Kurz gesagt, die Inspiration des Madhouse-Studios hat wenig mit dem Vorbild aus Iron Man: Armored Adventures  oder The Avengers: Earth’s Mightiest Heroes zu tun. Der Parasit ist zwar hier auch nach einigen Evolutionen ein Wesen mit Bewusstsein, aber gänzlich anders dargestellt.

Zu viele Tentakel, zu ätherisch scheinende Antagonisten, die in ermüdend langen Monologen Nietzsche zitieren. Vielleicht zu japanisch für das europäische Publikum? Es scheint nicht mal das MCU (Marvel Cinematic Universe) zu sein. Hier ist einfach einiges abweichend von dem, was man aus den Filmen kennt.

Mehr möchte ich nicht über die Handlung verraten, denn auch wenn der Film nicht das ist, was ich erwartet hätte, ist die Inszenierung gut gelungen.
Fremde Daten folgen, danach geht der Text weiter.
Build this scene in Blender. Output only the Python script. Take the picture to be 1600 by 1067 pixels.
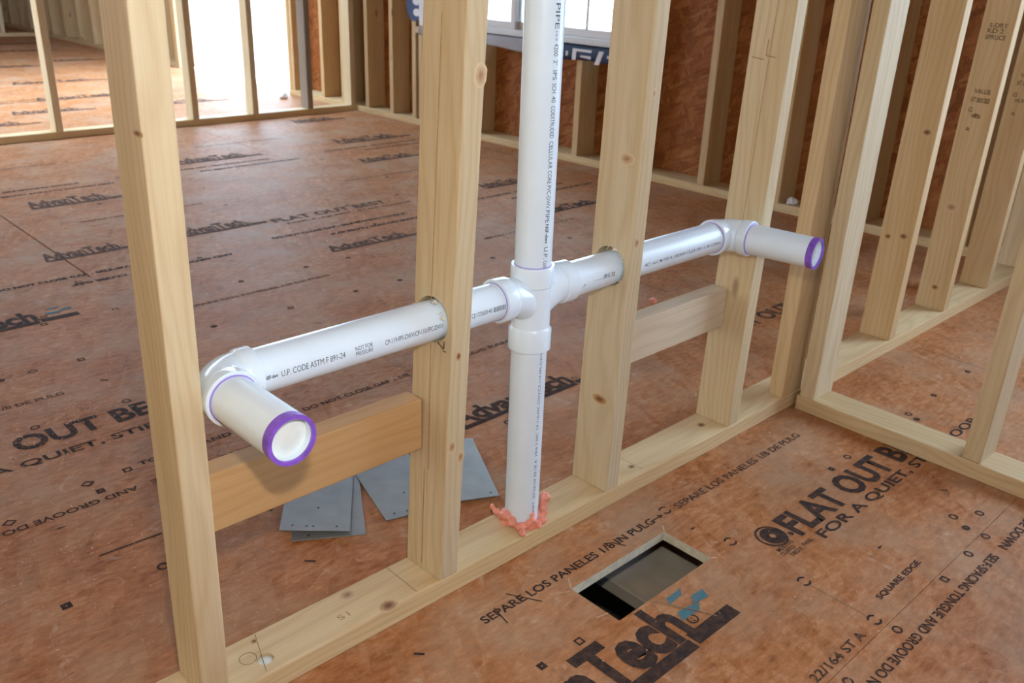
import bpy, bmesh, math, random
from mathutils import Vector, Matrix, Euler, noise

for o in list(bpy.data.objects):
    bpy.data.objects.remove(o)
sc = bpy.context.scene
COL = sc.collection
random.seed(7)

# ------------------------------------------------------------------ camera
cam_d = bpy.data.cameras.new('camera')
cam = bpy.data.objects.new('camera', cam_d)
COL.objects.link(cam)
cam.location = (-0.7814, -0.9524, 0.9985)
cam.rotation_euler = (math.radians(66.971), math.radians(-2.020), math.radians(-43.408))
cam_d.sensor_width = 36.0
cam_d.lens = 31.764
cam_d.clip_start = 0.02
cam_d.dof.use_dof = True
cam_d.dof.focus_distance = 1.35
cam_d.dof.aperture_fstop = 9.0
sc.camera = cam

# ------------------------------------------------------------------ world: even bright overcast daylight
w = bpy.data.worlds.new('overcast_sky')
sc.world = w
w.use_nodes = True
bg = w.node_tree.nodes['Background']
bg.inputs['Color'].default_value = (0.70, 0.95, 1.24, 1)
bg.inputs['Strength'].default_value = 10.0

# camera flash: a small hot-shoe lamp just above the lens
fl = bpy.data.lights.new('camera_flash', 'AREA')
fl.shape = 'RECTANGLE'; fl.size = 0.05; fl.size_y = 0.03
fl.energy = 9.0
fl.color = (1.0, 0.91, 0.76)
flo = bpy.data.objects.new('camera_flash', fl)
COL.objects.link(flo)
R = cam.rotation_euler.to_matrix()
flo.location = cam.location + R @ Vector((0.03, 0.15, -0.03))
flo.rotation_euler = cam.rotation_euler

vs = sc.view_settings
vs.view_transform = 'Standard'; vs.look = 'None'; vs.gamma = 1.0; vs.use_curve_mapping = False
vs.exposure = 0.0
sc.cycles.max_bounces = 5; sc.cycles.diffuse_bounces = 3; sc.cycles.glossy_bounces = 2; sc.cycles.transmission_bounces = 4; sc.cycles.caustics_reflective = False; sc.cycles.caustics_refractive = False

# ------------------------------------------------------------------ materials
def new_mat(name):
    m = bpy.data.materials.new(name)
    m.use_nodes = True
    nt = m.node_tree
    b = nt.nodes['Principled BSDF']
    return m, nt, b
def nd(nt, typ, **kw):
    n = nt.nodes.new(typ)
    for k, v in kw.items():
        setattr(n, k, v)
    return n
def mth(nt, op, a, b=None, c=None):
    n = nd(nt, 'ShaderNodeMath', operation=op)
    for i, v in enumerate((a, b, c)):
        if v is None: continue
        if isinstance(v, (int, float)): n.inputs[i].default_value = v
        else: nt.links.new(v, n.inputs[i])
    return n.outputs[0]
def mixc(nt, fac, a, b, mode='MIX'):
    n = nd(nt, 'ShaderNodeMix', data_type='RGBA', blend_type=mode)
    for s, v in ((n.inputs[0], fac), (n.inputs[6], a), (n.inputs[7], b)):
        if isinstance(v, (int, float)): s.default_value = v
        elif isinstance(v, tuple): s.default_value = (*v, 1)
        else: nt.links.new(v, s)
    return n.outputs[2]
def ramp(nt, fac, stops):
    n = nd(nt, 'ShaderNodeValToRGB')
    cr = n.color_ramp
    while len(cr.elements) < len(stops): cr.elements.new(0.5)
    for e, (p, c) in zip(cr.elements, stops):
        e.position = p; e.color = (*c, 1) if isinstance(c, tuple) else (c, c, c, 1)
    nt.links.new(fac, n.inputs[0])
    return n.outputs[0]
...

Vor allem die Musik weiß zu begeistern und untermalt die Handlung sehr gut.

Darsteller

Da es müßig wäre, über die schauspielerischen Leistungen einer gezeichneten Figur zu diskutieren, will ich eher darüber schreiben, wie eng die Rollen an der Comicvorlage sind.

Stark an sich wirkt ganz passend, hat seinen typischen arroganten Humor und seine loyale Haltung, wenn die Dinge wirklich ernst werden. Pepper Potts wird auch passend dargestellt, aber als etwas zu introvertierte Schönheit, der viel an ihrem Äußeren liegt. Nicht ganz konsequent, aber die Rollen in einem Anime sehen so etwas vor. Weibliche Charaktere sind hier oft entweder sehr introvertiert oder das krasse Gegenteil. Häufig finden sich beide Seiten in einer weiblichen Rolle und ein Fokus liegt auf dem Gesicht, welches man nach außen trägt und jenes, welches man seinen engsten Vertrauten zeigt wohl. Es zeigt sich an dieser Stelle eine Parallele zu der tiefen Verankerung der Außenwahrnehmung durch andere in der japanischen Gesellschaft.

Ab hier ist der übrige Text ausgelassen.